(9) One could write a book with only photos of the many beautiful gates in Tallinn! Maybe someone has done it already?
(12) The Occupation Museum. Much smaller than I had expected, and it didn't take too long to get through the exhibition. I have to say that the war museum in Riga was much more impressive.
(15) As the legend goes, this was the place where the Danish flag, Dannebrog, fell down from heaven during the battle of Lyndanisse.
(16) Most of the inscription and the colours of the flag has unfortunately disappeared. But at least "1219" is still visable. Get some more paint, please!
(17) Lossi plats 7. Formerly the property of the Marshal of the Estonian Nobility, now the residence of the German Ambassador.
(18) Toompea 1. The Commander's House, built c. 1690. Both King Karl XII of Sweden and Emperor Peter I of Russia have been here. Abram Hannibal (c. 1696-1781) of Ethiopian origin, Russian General-in-Chief, was the garrison commander of Reval (Tallinn). He was the great-grandfather of the poet Alexander Pushkin.
I visited Tallinn, the wonderful capital of Estonia, in early November 2011. My first article covering my visit was published in November (Kadriorg Palace and Park). I am planning another article (a cemetery visit) before I move on to other trips I have made.
I like to visit at least one "new" country every year, and in 2011 Estonia became the 54th foreign country I have visited. I didn't see anything but the capital, though. I hope one day to make a car trip around the Baltic Sea, starting in Helsinki and then travelling through Estonia, Latvia (which I visited in 2006, by the way) and Lithuania as well as Poland and Germany. Time will tell when I manage to make this trip. Really something to look forward too!

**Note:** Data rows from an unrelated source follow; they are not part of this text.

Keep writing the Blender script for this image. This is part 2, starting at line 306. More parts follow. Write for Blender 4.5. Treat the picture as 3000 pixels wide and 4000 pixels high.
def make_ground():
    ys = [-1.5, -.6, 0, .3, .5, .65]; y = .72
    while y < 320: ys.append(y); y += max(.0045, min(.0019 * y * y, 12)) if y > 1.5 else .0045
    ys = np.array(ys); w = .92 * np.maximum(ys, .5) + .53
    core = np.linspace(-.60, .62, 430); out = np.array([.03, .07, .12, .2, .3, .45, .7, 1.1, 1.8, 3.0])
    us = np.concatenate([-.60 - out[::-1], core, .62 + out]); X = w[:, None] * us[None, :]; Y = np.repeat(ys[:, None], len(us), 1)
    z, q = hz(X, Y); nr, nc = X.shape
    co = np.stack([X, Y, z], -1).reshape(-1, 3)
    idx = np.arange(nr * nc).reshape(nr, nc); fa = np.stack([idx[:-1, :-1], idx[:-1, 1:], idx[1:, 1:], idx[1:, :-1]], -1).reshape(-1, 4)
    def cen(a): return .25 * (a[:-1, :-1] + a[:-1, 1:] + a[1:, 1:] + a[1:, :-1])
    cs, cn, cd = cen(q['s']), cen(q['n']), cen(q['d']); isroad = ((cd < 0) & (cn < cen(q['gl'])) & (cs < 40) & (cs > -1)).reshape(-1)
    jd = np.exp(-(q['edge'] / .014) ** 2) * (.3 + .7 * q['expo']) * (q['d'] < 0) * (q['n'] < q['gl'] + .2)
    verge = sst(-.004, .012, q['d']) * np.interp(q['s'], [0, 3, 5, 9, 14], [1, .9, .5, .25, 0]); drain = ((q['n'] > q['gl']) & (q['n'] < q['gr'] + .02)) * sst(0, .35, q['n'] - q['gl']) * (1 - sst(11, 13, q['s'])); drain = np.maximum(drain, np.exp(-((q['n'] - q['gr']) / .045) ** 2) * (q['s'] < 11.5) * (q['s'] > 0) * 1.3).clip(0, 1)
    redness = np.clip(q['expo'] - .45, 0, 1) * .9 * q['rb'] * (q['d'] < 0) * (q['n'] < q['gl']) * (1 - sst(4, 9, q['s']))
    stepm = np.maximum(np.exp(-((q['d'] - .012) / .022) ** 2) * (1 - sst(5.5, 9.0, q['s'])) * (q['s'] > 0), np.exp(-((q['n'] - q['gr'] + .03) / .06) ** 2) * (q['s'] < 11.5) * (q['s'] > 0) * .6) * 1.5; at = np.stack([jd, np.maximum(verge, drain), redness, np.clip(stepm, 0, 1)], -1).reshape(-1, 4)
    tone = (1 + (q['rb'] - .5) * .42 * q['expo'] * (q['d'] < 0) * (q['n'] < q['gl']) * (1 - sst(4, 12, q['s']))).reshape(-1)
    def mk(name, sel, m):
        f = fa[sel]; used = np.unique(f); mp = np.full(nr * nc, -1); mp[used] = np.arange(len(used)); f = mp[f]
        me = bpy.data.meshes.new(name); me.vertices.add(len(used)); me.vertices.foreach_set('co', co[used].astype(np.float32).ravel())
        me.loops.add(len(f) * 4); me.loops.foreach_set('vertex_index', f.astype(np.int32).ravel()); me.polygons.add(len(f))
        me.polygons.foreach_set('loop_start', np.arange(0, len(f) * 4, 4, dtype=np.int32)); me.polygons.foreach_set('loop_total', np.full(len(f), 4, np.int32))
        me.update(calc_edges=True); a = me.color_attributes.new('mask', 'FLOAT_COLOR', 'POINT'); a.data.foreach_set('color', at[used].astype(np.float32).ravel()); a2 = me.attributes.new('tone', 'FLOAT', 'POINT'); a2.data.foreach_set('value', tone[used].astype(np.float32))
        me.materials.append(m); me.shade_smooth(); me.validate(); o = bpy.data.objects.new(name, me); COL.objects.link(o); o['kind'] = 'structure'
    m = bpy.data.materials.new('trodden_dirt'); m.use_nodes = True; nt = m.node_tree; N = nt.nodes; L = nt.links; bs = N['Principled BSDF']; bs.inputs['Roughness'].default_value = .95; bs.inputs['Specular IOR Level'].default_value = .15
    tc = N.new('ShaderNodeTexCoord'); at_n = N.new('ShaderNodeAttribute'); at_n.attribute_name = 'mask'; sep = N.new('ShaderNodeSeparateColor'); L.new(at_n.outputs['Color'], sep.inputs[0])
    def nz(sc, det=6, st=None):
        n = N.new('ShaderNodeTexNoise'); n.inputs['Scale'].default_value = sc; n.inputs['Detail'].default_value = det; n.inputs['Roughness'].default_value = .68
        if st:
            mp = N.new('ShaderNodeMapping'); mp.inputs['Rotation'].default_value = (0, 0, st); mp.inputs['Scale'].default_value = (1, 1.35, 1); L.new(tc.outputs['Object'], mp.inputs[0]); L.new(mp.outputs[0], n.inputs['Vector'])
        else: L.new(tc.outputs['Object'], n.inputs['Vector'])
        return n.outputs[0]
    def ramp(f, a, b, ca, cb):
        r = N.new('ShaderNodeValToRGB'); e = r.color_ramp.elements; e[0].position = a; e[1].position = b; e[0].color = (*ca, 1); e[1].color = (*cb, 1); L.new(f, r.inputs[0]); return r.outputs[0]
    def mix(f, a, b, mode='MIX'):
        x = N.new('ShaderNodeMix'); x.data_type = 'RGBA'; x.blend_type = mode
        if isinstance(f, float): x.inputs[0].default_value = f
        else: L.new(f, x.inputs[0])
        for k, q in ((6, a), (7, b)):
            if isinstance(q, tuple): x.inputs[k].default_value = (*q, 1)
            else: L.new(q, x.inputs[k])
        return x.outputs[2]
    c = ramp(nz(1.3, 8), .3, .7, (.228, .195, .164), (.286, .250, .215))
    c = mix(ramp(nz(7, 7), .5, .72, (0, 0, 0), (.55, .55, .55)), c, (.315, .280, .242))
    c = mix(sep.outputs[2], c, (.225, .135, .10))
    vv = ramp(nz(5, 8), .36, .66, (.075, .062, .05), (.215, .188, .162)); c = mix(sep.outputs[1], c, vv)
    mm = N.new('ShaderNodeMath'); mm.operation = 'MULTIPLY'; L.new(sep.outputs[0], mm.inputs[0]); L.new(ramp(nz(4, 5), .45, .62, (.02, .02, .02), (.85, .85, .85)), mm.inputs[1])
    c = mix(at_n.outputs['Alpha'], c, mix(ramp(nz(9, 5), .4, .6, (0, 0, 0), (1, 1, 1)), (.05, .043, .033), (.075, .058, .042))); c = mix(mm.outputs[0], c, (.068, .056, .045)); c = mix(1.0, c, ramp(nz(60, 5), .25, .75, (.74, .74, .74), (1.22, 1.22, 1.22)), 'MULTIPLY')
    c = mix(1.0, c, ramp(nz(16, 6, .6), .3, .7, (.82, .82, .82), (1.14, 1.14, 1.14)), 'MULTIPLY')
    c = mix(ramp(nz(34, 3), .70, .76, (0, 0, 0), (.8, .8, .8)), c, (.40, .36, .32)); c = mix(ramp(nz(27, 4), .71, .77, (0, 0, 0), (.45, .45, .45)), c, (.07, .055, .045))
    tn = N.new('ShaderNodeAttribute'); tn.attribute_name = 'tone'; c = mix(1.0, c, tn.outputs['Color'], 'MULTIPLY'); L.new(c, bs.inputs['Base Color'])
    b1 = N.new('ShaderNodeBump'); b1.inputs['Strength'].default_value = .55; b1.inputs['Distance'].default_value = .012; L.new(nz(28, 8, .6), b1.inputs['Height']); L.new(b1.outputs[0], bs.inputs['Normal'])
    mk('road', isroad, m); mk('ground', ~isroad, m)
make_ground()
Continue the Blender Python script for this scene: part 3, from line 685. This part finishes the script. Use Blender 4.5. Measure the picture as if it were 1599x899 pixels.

The highlight of Tallinn is certainly its old city, although the Kadriorg article proves that you will find many wonders outside the city wall as well. The old city is described as smaller than the one in Riga, but the way I remember it much more charming, especially with the hill of Toompea (called "Cathedral Hill"). With so many nations setting their mark on the city - Denmark, Sweden, Russia and Germany (German Knights) - it has become rich of architecture and history and has a lot to offer, with its fortifications, churches, palaces, mansions, museums, restaurants and shops. Something for everyone! After a short-lived independence between the world wars, the Estonians had to suffer Soviet Russian and German occupation and then Soviet Russian occupation before becoming independent again in 1991. The many years of occupation and the brave independence movement towards the end of the 1980s have made many Norwegians feel close to Estonia and the other Baltic countries, Latvia and Lithuania. Estonia is, as already mentioned, most certainly a country I would like to visit again and explore further some time in the future.
All the photos above are taken in the weekend 4-7 November 2011. As you can see, the weather varied a lot. I visited some of the places several times and took photos each time. When the weather was gray or I arrived too late in the afternoon, the photo quality could suffer a bit. But all in all I hope you will enjoy the few glimpses of what Tallinn can offer.